The traditional (and un-verifiable) date of the founding of Venice is 25 March 421, by businessmen from the provinces of Istria and Venetia in NE Italy escaping the Goths who, led by Alaric, had sacked Rome eleven years before.  Yes, fear drove the people to start a city in a lagoon, safe from the non-seafaring barbarians. At the start of his brilliant book A History of Venice, author John Julius Norwich states that Venice, alone of the still-great Italian cities, was born and matured Greek, and that it has the greatest Byzantine basilica in the world that is still used for Christian worship.  The facts that Venice was an independent republic for over 1000 years, that its combination of commerce and sea-power made it great, that it was never conquered by invaders until Napoleon abolished the republic in 1797, in addition to being one of the most beautiful of cities, continue to fascinate.  I expect to see signs of Venetian influence in subsequent stops on our cruise, in Croatia, Greece, and Turkey.  Venice had been “Queen of the Adriatic” and, as an ally of the Eastern Byzantine Empire, its fingerprints were all over the history of this region.

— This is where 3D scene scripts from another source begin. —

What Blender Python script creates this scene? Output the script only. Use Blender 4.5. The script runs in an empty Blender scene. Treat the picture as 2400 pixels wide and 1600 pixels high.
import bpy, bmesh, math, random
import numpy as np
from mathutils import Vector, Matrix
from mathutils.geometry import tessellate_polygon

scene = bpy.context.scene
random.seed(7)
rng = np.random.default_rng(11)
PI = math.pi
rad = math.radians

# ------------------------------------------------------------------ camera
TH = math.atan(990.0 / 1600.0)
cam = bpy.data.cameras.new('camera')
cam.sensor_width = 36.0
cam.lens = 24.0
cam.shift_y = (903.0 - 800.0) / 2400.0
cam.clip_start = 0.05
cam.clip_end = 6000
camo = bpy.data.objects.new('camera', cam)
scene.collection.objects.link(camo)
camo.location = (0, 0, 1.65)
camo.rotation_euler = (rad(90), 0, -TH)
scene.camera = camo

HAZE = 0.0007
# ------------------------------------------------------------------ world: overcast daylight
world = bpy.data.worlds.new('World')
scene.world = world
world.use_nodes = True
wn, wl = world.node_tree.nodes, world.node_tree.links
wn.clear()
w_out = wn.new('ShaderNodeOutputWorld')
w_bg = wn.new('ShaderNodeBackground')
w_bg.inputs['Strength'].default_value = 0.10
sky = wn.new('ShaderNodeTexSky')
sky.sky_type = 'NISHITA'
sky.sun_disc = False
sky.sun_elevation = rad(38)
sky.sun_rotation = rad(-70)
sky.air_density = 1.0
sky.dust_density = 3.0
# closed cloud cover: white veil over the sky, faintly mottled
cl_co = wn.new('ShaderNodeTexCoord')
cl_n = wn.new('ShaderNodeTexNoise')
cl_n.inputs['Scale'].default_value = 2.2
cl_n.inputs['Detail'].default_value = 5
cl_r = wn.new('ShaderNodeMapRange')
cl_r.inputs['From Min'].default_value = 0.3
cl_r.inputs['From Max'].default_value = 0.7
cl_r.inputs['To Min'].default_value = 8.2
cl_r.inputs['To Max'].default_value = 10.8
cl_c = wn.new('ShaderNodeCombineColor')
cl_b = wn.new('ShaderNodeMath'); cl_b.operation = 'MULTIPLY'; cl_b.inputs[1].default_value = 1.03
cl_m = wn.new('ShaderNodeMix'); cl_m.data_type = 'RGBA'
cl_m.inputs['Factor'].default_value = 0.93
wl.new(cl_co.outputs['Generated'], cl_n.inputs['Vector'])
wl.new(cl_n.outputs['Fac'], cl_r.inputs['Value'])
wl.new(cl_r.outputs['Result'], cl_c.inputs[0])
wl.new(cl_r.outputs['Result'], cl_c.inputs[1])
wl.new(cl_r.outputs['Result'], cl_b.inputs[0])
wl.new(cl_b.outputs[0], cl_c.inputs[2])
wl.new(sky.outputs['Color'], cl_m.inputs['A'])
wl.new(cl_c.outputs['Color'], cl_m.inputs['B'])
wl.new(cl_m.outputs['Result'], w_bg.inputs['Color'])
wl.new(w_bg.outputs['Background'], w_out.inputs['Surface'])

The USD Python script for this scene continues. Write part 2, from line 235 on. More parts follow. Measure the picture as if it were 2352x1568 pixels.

We reached the Riva degli Schiavone dock area of the island, took careful note of the times that the water shuttle would be leaving for the ship, and set off amongst the crowds of tourists to get a quick look at St Mark’s Square.  This area is loaded with vendors’ carts selling papier-mâché carnival masks, gondolier straw hats, shirts and other Venetian trinkets, knock-off Prada purses, food, and gondola rides. We crossed over the Rio di Palazzo and got a view of the Ponte dei Sospiri, the “Bridge of Sighs” that connects the Doges’ Palace prison to the inquisition rooms, the name inspired by the signs of the condemned prisoners as they get their last glimpse of Venice.  The magnificent façade of the Basilica de San Marco was half-covered with scaffolding, and we were disappointed for our friend C. who had never been to Venice and would not see the un-obscured façade on this trip.  We did the best we could, walking around getting photos.  I got a nice pic of the Winged Lion of St Mark over the entrance to the Doges' Palace -- the symbol of St Mark is everywhere (see photo).  Over the doors to the Basilica an enormous mosaic tells the story of when the city acquired the relics of St Mark, giving the city the prestige of a shrine and destination for pilgrims.  I made a request to my companions to find the statues of the four Tetrarchs, a sculpture group made of porphyry and, from what I had read, had been built into the walls of St Mark’s. The Tetrarchs, dating from about the early 4th century AD, represent the two Augusti and two Caesars from the Latin West Roman Empire and the Greek Eastern Roman Empire (see photo).  This lesser-known sculpture was acquired as war-booty after Venice led the horrible sacking of Constantinople in 1204 during the Fourth Crusade.  The famous four bronze horses now above the main door of the Basilica once dominated the Hippodrome in Constantinople, and were briefly carried off by the French in 1797, examples of war plundering and re-plundering.

The prominent and still impressive landmark is the Campanile, a 325-foot bell tower, which soars over the square (see photo).  However, this is not the original which stood for nearly 1000 years.  In 1902 it collapsed, miraculously without loss of life, and was rebuilt.  We recognized it as the model of the Daniels & Fisher Tower in Denver.  Since we were running out of time we could only describe the interior of the Doges’ Palace to C. based on what we could remember from when L., G. and I toured it two years ago.



Headed back to the drop-off location on the Riva degli Schiavoni to catch the return water shuttle to the ship.  Tomorrow we were scheduled for a tour of San Giorgio Island with the beautiful church by the Baroque architect Andrea Palladio, and a visit to the Murano glass works.  And tonight would be our first night of twelve on the great cruise ship, with a wonderful dinner awaiting us, and all the shipboard entertainment imaginable. Ciao!